Shackley retired from the Central Intelligence Agency in 1979 and set up a D.C.-area consulting firm that offered security strategy to corporate executives.

But for nearly three decades before that, including 17 years overseas, he served as a CIA officer who recruited and handled agents, hatched plots and gathered intelligence in Cold War settings.

From May 1976 to December 1977, he served as associate deputy director of operations, the No. 2 position in the clandestine operations branch. He held the job first under CIA Director George H.W. Bush, then under Adm. Stansfield Turner, who relieved him of his title in a late 1977 shake-up.

At issue: a Carter administration decision to fire thousands of secret agents and informants, notably in the Middle East, and dismantle Cold War spy networks.

Shackley, said Spencer, soon ''left in disgust,'' retiring from the agency he had joined straight from Army duty in 1945 in Europe. Besides consulting, he also wrote a primer on counterinsurgency in 1981 called The Third Option.

Shackley was Miami station chief from 1962 to 1965, running his vast spy network out of the University of Miami South Campus, now the Metrozoo. It was the largest CIA hub outside of headquarters in Langley, Va.

''When I got there, the mission was to implement an intelligence collection program and clean up the residuals of the Bay of Pigs,'' he told retired Herald journalist Don Bohning in April 1998 in Washington. "As we got into the intelligence program and restructuring, we started detecting Soviet buildup in the context of all that, how to bring about change in Cuba.''

IN MIAMI

Some of his Miami activities, he told Bohning, included ''psychological warfare pressure on Cuba,'' including infiltrations, radio propaganda and ties with a paramilitary, anti-Castro movement.

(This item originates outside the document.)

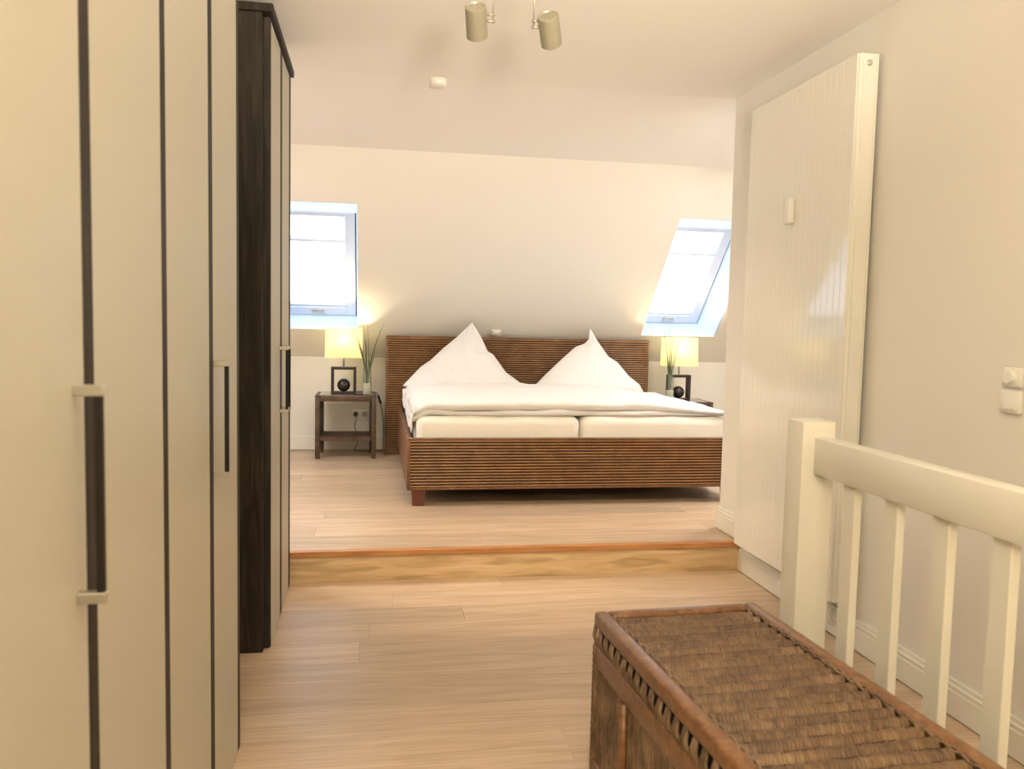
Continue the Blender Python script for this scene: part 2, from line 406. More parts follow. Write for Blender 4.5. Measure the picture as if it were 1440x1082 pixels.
for yy in (3.02, 3.08):
    bm = B(); tube(bm, [(RX-.06, yy, RZ0+.005), (RX-.06, yy, .10), (RX-.055, yy, .075), (RX-.04, yy, .06), (RX-.0, yy, .06)], .009, 12)
    loc(obj('pipe', bm, M['plastic'], t, True))
bm = B(); tube(bm, [(RX-.11, 3.33, .128), (RX-.03, 3.33, .128)], [.022, .017], 18); tube(bm, [(RX-.045, 3.33, .128), (RX-.045, 3.33, RZ0+.004)], .012, 12)
loc(obj('valve', bm, M['plastic'], t, 'auto'))
bm = B(); tube(bm, [(RX-.085, 3.33, .128), (RX-.075, 3.33, .128)], .0235, 18)
loc(obj('valve_ring', bm, M['chrome'], t, 'auto'))
bm = B(); tube(bm, [(RX-.045, 3.33, .120), (RX-.04, 3.33, .09), (RX-.0, 3.33, .07)], .009, 12)
loc(obj('pipe', bm, M['chrome'], t, True))

# wall switches on right wall
t = thing('dimmer_switch', 'cream wall dimmer with rounded square plate, above another switch', 'switch', (RX, 2.19, 1.12))
obj('plate', box(B(), -.012, 0, -.040, .036, -.031, .031, .008, 3), M['plastic'], t, 'auto')
bm = B(); tube(bm, [(-.012, 0, 0), (-.026, 0, 0)], [.021, .019], 24); obj('knob', bm, M['plastic'], t, 'auto')
t = thing('wall_switch', 'cream rocker wall switch directly below the rounded dimmer', 'switch', (RX, 2.19, 1.046))
obj('plate', box(B(), -.014, 0, -.040, .038, -.034, .034, .004, 2), M['plastic'], t, 'auto')
obj('rocker', box(B(), -.019, -.012, -.028, .026, -.024, .018, .002, 2), M['plastic'], t, 'auto')

# ------------------------------------------------------------------ stair railing
t = thing('stair_railing', 'white painted wooden railing with square newel post and flat balusters, beside the wicker trunk', 'railing', (1.33, 2.3, 0))
def loc2(o): o.location = -t.location; return o
def newel(y):
    bm = box(B(), 1.28, 1.388, y, y+.098, 0, .972, .006, 2)
    loc2(obj('newel_post', bm, M['lacquer'], t, 'auto'))
newel(2.3); newel(.35)
loc2(obj('handrail', box(B(), 1.318, 1.372, .448, 2.301, .812, .925, .006, 2), M['lacquer'], t, 'auto'))
for y in (2.10, 1.908, 1.714, 1.52, 1.326, 1.132, .938, .744, .55):
    loc2(obj('baluster', box(B(), 1.333, 1.357, y, y+.058, .0, .815, .002), M['lacquer'], t))

# ------------------------------------------------------------------ wicker trunk
TH = .46; TL = 1.06; TW = .488
t = thing('wicker_trunk', 'brown woven rattan trunk with ribbed lid and smooth cane rims, beside the white railing', 'trunk', (.605+.245+.036, 2.19-.53, 0), math.radians(3.2))
hx, hy = TW/2, TL/2
# rims: half round rails around
def rail_ring(z0, z1, out, thick, nm, m=M['pole']):
    zc = (z0+z1)/2; hh = (z1-z0)/2
    for (x0, x1, y0, y1) in ((-hx-out, -hx-out+thick, -hy-out, hy+out), (hx+out-thick, hx+out, -hy-out, hy+out),
                             (-hx-out+thick-.004, hx+out-thick+.004, hy+out-thick, hy+out), (-hx-out+thick-.004, hx+out-thick+.004, -hy-out, -hy-out+thick)):
        obj(nm, box(B(), x0, x1, y0, y1, z0, z1, min(hh, thick/2)*.55, 3), m, t, 'auto')
rail_ring(TH-.042, TH, 0, .040, 'lid_rim')
rail_ring(TH-.150, TH-.090, .0, .020, 'body_rim')
rail_ring(.0, .05, .0, .022, 'base_rim')
# woven band under the lid rim
def wraps(zlo, zhi, nm, pitch=.023):
    bm = B(); k = int(TL/pitch)
    for s in (-1, 1):
        for i in range(k):
            y = -hy+.02+i*(TL-.04)/(k-1)
            dy = .010 if i % 2 else -.004
            for q in (-.005, .005):
                tube(bm, [(s*(hx-.008), y+q, zlo), (s*(hx-.001), y+q+dy, (zlo+zhi)/2), (s*(hx-.008), y+q+dy*1.6, zhi)], .0046, 6)
    k = int(TW/pitch)
    for s in (-1, 1):
        for i in range(k):
            x = -hx+.02+i*(TW-.04)/(k-1)
            for q in (-.005, .005):
                tube(bm, [(x+q, s*(hy-.008), zlo), (x+q+.004, s*(hy-.001), (zlo+zhi)/2), (x+q+.008, s*(hy-.008), zhi)], .0046, 6)
    o = obj(nm, bm, M['basket_dark'], t, True); o['kind'] = 'stuff'
wraps(TH-.095, TH-.038, 'wrapped_band')
obj('body', box(B(), -hx+.014, hx-.014, -hy+.014, hy-.014, .01, TH-.02), mat('trunk_inside', (.025, .013, .007), .8), t)
# vertical canes on all four sides (wavy wrapped canes)
bm = B()
def cane(x, y, rad):
    N = 26; pts = [(x, y, .045+(TH-.19)*i/N) for i in range(N+1)]
    tube(bm, pts, [rad*(1+.14*(i % 2)) for i in range(N+1)], 6)
for i in range(62):
    y = -hy+.022+i*(TL-.044)/61
    for s in (-1, 1): cane(s*(hx-.011), y, .0072)
for i in range(28):
    x = -hx+.022+i*(TW-.044)/27
    for s in (-1, 1): cane(x, s*(hy-.011), .0072)
o = obj('upright_cane', bm, M['basket_dark'], t, True); o['kind'] = 'stuff'
for sx in (-1, 1):
    for sy in (-1, 1):
        bm = B(); N = 40
        tube(bm, [(sx*(hx-.014), sy*(hy-.014), .01+(TH-.10)*i/N) for i in range(N+1)], [.017+.0016*(i % 2) for i in range(N+1)], 12)
        obj('corner_post', bm, M['basket_dark'], t, True)
# diagonal brace on the long sides
for s in (-1, 1):
    for k in range(2):
        y0 = hy-.25-k*.45
        bm = B(); tube(bm, [(s*(hx-.001), y0, .05), (s*(hx-.001), y0, TH-.15)], .013, 10)
        obj('side_slat', bm, M['pole'], t, True)
# lid: ribs running across, each over-woven by thin strands
ins = .040; LW = TW-2*ins; LL = TL-2*ins; NR = 23; pr = LL/NR
def rib_mesh(seed):
    bm = B(); rnd = random.Random(seed); strands = 46; nx = strands*3; na = 7; rows = []
    lifts = [rnd.uniform(-.0011, .0013) for _ in range(strands+1)]
    skew = [rnd.uniform(-.10, .10) for _ in range(strands+1)]
    for i in range(nx+1):
        s = i//3; ph = i % 3; x = -LW/2+LW*i/nx
        groove = (-.0016 if ph == 0 else (.0006 if ph == 1 else .0002))+lifts[min(s, strands)]
        wob = .0015*math.sin(i*.11+seed)
        row = []
        for j in range(na):
            a = PI*j/(na-1)
            r = pr*.46+groove
            y = -math.cos(a)*r; z = math.sin(a)*(.019+groove)-.009
            row.append(bm.verts.new((x+y*(.35+skew[min(s, strands)]), y+wob, z)))
        rows.append(row)
    for i in range(nx):
        for j in range(na-1): bm.faces.new((rows[i][j], rows[i+1][j], rows[i+1][j+1], rows[i][j+1]))
    me = bpy.data.meshes.new('woven_rib'); bmesh.ops.recalc_face_normals(bm, faces=bm.faces); bm.to_mesh(me); bm.free()
    for p in me.polygons: p.use_smooth = True
    return me
def basket_mat(i):
    m = mat('lid_weave', (.2, .11, .04), .45)
    v = coords(m, (1, 1, 1), True)
    st = noise_t(m, coords(m, (130, 14, 14), True), 1.0, 3)          # strand-to-strand tone
    pa = noise_t(m, v, 9, 3)
    a = nn(m, 'ShaderNodeMath', operation='ADD'); lk(m, st, a.inputs[0]); lk(m, pa, a.inputs[1])
    h = nn(m, 'ShaderNodeMath', operation='MULTIPLY'); h.inputs[1].default_value = .5; lk(m, a.outputs[0], h.inputs[0])
    lk(m, ramp(m, h.outputs[0], [(.34, (.07, .038, .019)), (.46, (.125, .070, .034)), (.56, (.175, .10, .048)), (.70, (.26, .16, .078))]), bsdf(m).inputs['Base Color'])
    return m
bmx = basket_mat(0)
meshes = [rib_mesh(k) for k in range(4)]
for me in meshes: me.materials.append(bmx)
for i in range(NR):
    o = bpy.data.objects.new('woven_rib', meshes[i % 4]); COL.objects.link(o); o.parent = t
    o.location = (0, -LL/2+pr*(i+.5), TH-.016)
    if i % 3 == 1: o.rotation_euler = (0, 0, PI)
obj('lid_board', box(B(), -LW/2-.005, LW/2+.005, -LL/2-.005, LL/2+.005, TH-.03, TH-.017), mat('lid_under', (.04, .02, .01), .8), t)
bm = B()
for s in (-1, 1):
    for off, ph in ((0, 0), (.006, PI)):
        N = 150; tube(bm, [(s*(LW/2+.001-off)+.002*math.sin(i*.9+ph), -LL/2+LL*i/N, TH-.006+.002*math.cos(i*.9+ph)) for i in range(N+1)], .0035, 6)
obj('braided_edge', bm, M['basket_dark'], t, True)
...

The only full-fledged CIA station in the continental United States, its code name was JM-Wave.

After Miami, he moved on to another Cold War hot zone, Southeast Asia, where he was a top CIA officer in Laos and Saigon in the late 1960s and early '70s.

AUTHOR RECOLLECTS

''In Laos, Shackley helped run a secret war using local tribes people, and at the end of that campaign the tribe was decimated,'' said David Corn, author of the 1994 book, Blond Ghost: Ted Shackley and the CIA's Crusade.

''Shackley was in some ways the archetype of the Cold War covert bureaucrat. He took orders from above . . . running secret wars, undermining democratically elected governments, compromising journalists and political opponents overseas . . . and made them a reality,'' Corn said.

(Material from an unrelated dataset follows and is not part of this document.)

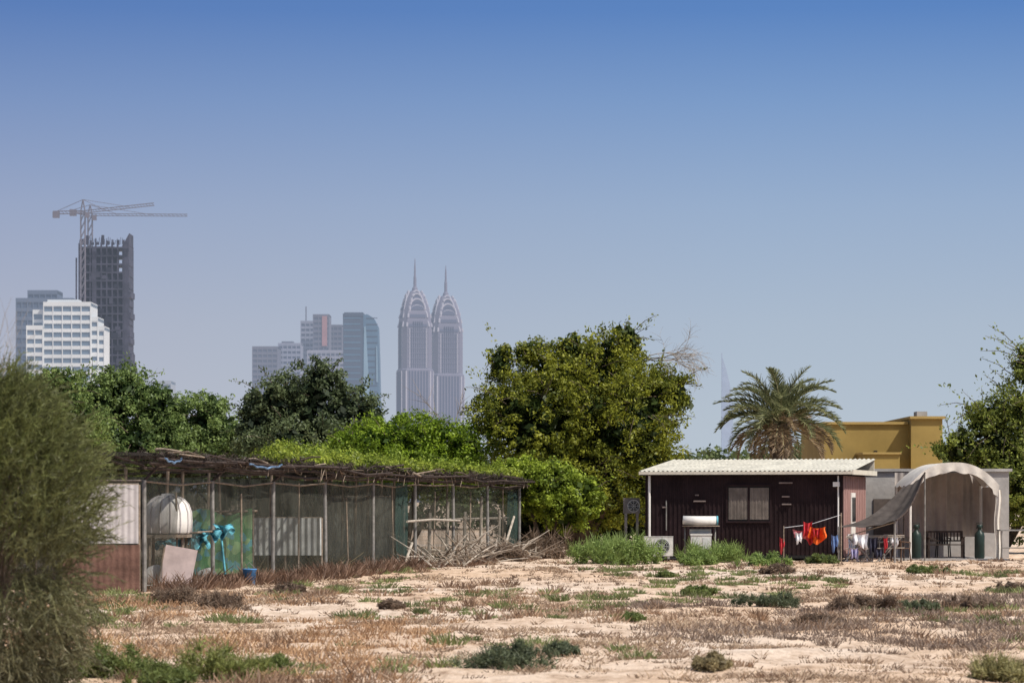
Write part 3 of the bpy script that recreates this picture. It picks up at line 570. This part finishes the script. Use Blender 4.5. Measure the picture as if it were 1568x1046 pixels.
e=group('concrete_annex',(a.x+2,101,0)); mb.box(a.x,b.x,101,104,-.1,a.z,conc); mb.obj('walls',e); mb=MB(); mb.box(a.x-.1,b.x+.1,100.9,104.1,a.z+.003,a.z+.1,conc); mb.obj('roof_slab',e)
mb=MB(); q=WX(1338,100.9); mb.box(q,q+.8,100.95,100.99,.0,2.05,mat('dark_door',(.10,.08,.07))); mb.obj('door',e)
# shade sail
sail=mat('shade_sail_fabric',(.075,.064,.058),.95,.25,3,spec=.1); e=group('shade_sail',W(1350,862,94)); mb=MB()
a0,b0,c0,d0=W(1284,806,93.2),W(1372,797,92.6),W(1416,724,96),W(1384,744,96)
def sf(u,v):
    p=(a0.lerp(b0,u)).lerp(d0.lerp(c0,u),v); p.z-=.42*math.sin(math.pi*v)*(.7+.3*math.sin(math.pi*u)); p.z-=.1*math.sin(math.pi*u)+.02*math.sin(u*19); return p
mb.grid(sf,16,16,sail); mb.obj('fabric',e,True); mb=MB()
mb.tube([W(1370,862,92.8),W(1370,798,92.8)],.035,steel,6); mb.tube([sf(1,v)+Vector((0,-.03,.01)) for v in np.linspace(0,1,9)],.03,woodd,5); mb.tube([Vector((c0.x,96,0)),c0],.03,steel,6); mb.tube([Vector((d0.x,96,0)),d0],.025,woodd,6); mb.tube([Vector((a0.x,93.2,0)),a0],.03,steel,6)
mb.tube([W(1300,820,93.5),W(1368,800,93)],.02,woodp,5); mb.obj('poles',e)
# tent
tentm=mat('white_tent_canvas',(.60,.56,.50),.85,.14,3,.15); tentin=mat('beige_tent_lining',(.36,.32,.29),.85,.15,1.5)
e=group('canopy_tent',W(1458,858,97)); mb=MB(); x0,x1=WX(1392,96.5),WX(1530,96.5); xc=(x0+x1)/2; hw=(x1-x0)/2
def arch(u): t=-1+2*u; return xc+hw*t, 2.50+.76*(1-abs(t)**2.4)
def tf(u,v): X_,Z_=arch(u); return Vector((X_,96.5+v*3.6,Z_-.06*math.sin(math.pi*((v*3)%1))))
mb.grid(tf,28,12,tentm)
def vf(u,v): X_,Z_=arch(u); e_=.30+.04*abs(math.sin(u*math.pi*6))+.03*math.sin(u*23); return Vector((X_-(X_-xc)*.02*v,96.46+.03*math.sin(u*40)*v,Z_-v*e_*(1.0 if .06<u<.94 else 1.4)))
mb.grid(vf,56,4,tentm); mb.obj('canvas_roof_and_valance',e,True)
mb=MB(); mb.grid(lambda u,v:Vector((x0+(x1-x0)*u,100.1+.05*math.sin(u*30)+.03*math.sin(u*71),.75+v*2.2)),60,2,tentin)
mb.grid(lambda u,v:Vector((x1-.02+.02*math.sin(v*20),97+v*3,.9+u*1.55)),4,20,tentin); mb.obj('back_curtain',e)
mb=MB()
for xx_ in(x0+.05,x1-.05):
    for yy_ in(96.55,100): mb.tube([(xx_,yy_,-.05),(xx_,yy_,2.5)],.04,white,8)
mb.grid(lambda u,v:Vector((x1-.14+.2*v+.03*math.sin(u*9),96.5+.04*math.sin(v*9),.05+2.3*u)),12,8,tentm)
mb.obj('poles_and_side_drapes',e)
mb=MB(); mb.box(x0-.4,x1+.3,96.2,100.5,-.05,.06,conc); mb.obj('concrete_pad')
def bench(px0,px1,D):
    a=WX(px0,D); b=WX(px1,D); c=(a+b)/2; e=group('garden_bench',(c,D,.06)); mb=MB()
    for i in range(4): mb.box(a,b,D-.2+i*.12,D-.11+i*.12,.5,.53,woodd)
    mb.obj('seat',e); mb=MB(); mb.box(a,b,D+.3,D+.33,.92,.98,woodd); mb.box(a,b,D+.3,D+.33,.62,.67,woodd)
    for k in range(11): xx=a+.06+(b-a-.12)*k/10; mb.box(xx-.02,xx+.02,D+.302,D+.328,.672,.918,woodd)
    mb.obj('backrest',e); mb=MB()
    for xx in(a+.03,b-.03):
        mb.box(xx-.03,xx+.03,D-.2,D-.14,.06,.75,woodd); mb.box(xx-.03,xx+.03,D+.24,D+.295,.06,.98,woodd); mb.box(xx-.035,xx+.035,D-.24,D+.235,.753,.79,woodd)
    mb.obj('legs_and_armrests',e)
bench(1420,1476,97.3)
dgreen=mat('dark_green_paint',(.02,.035,.03),.4,.2,3)
for px in(1403,1500):
    c=W(px,855,96.9 if px<1450 else 96.8); mb=MB(); mb.lathe((c.x,c.y,.06),[(.14,0),(.17,.05),(.17,.75),(.15,.85),(.07,.93),(.06,1.0),(.09,1.02),(.09,1.12),(.03,1.14)],dgreen,16); mb.tube([(c.x-.1,c.y,1.05),(c.x-.1,c.y,1.25),(c.x+.1,c.y,1.25),(c.x+.1,c.y,1.05)],.012,dgreen,5); mb.obj('gas_cylinder',None,True)
mb=MB(); a=WX(1534,95); b=WX(1585,95)
for xx in(a,b):
    for yy in(95,95.7): mb.tube([(xx,yy,0),(xx,yy,1.0)],.025,steel,6)
mb.box(a-.05,b+.05,94.95,95.75,1.0,1.04,steel); mb.tube([(a,95,.45),(b,95,.45)],.02,steel,5); mb.obj('metal_table')
# ochre building
och=mat('ochre_render',(.29,.205,.065),.9,.14,.5,.1); e=group('ochre_building',W(1350,860,126)); D=126
mb=MB(); mb.box(WX(1262,D),WX(1392,D),D,D+10,-.2,WZ(650,D),och); mb.box(WX(1392,D)+.003,WX(1440,D),D-.6,D+8,-.2,WZ(642,D),och); mb.box(WX(1312,D),WX(1366,D),D-2.5,D-.003,-.2,WZ(697,D),och)
mb.obj('walls',e); mb=MB(); ochd=mat('ochre_parapet',(.35,.25,.09),.9,.08,1)
mb.box(WX(1258,D),WX(1392,D)-.05,D-.12,D+10.1,WZ(650,D)+.003,WZ(646,D),ochd); mb.box(WX(1390,D),WX(1444,D),D-.75,D+8.1,WZ(642,D)+.003,WZ(638,D),ochd); mb.box(WX(1310,D),WX(1368,D),D-2.6,D-.01,WZ(697,D)+.003,WZ(694,D),ochd)
mb.box(WX(1404,D),WX(1420,D),D,D+1,WZ(638,D)+.005,WZ(630,D),conc); mb.box(WX(1338,D),WX(1343,D),D-.1,D-.004,WZ(696,D)+.02,WZ(690,D),blk); mb.box(WX(1275,D),WX(1292,D),D-.06,D-.004,2.2,3.4,glass); mb.obj('parapets_and_fittings',e)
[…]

Shackley also ran Latin American operations out of CIA headquarters in 1973 when Gen. Augusto Pincohet led a coup in Chile that toppled the elected government of President Salvador Allende.

''He was not the mastermind of the clandestine operations of presidents and CIA directors. He was the implementer,'' Corn said. 'And in doing so, he avoided the moral questions that accompanied such actions and embodied the 'ends justify the means' mentality of America's national security establishment.''

Fellow former CIA agent Mo Sovern, who said they were colleagues for 45 years, summed up Shackley's management philosophy this way: "Screw up and you'd hear about it. Screw up twice for the same problem, and you're gone.''

He could be a controversial figure, said Sovern, chairman of the Central Intelligence Retirees Association. "A lot of people absolutely hated him. A lot of people thought he was marvelous. But he got the work done.''

LAST DETAILS

He cited this example of Shackley's micromanagement style:

After receiving last rites on Sunday, he had his wife summoned a funeral director to their suburban Washington home and he picked out a casket, negotiated the fee and asked to be buried in West Palm Beach, where he was raised and educated before going to the University of Maryland. He died Monday.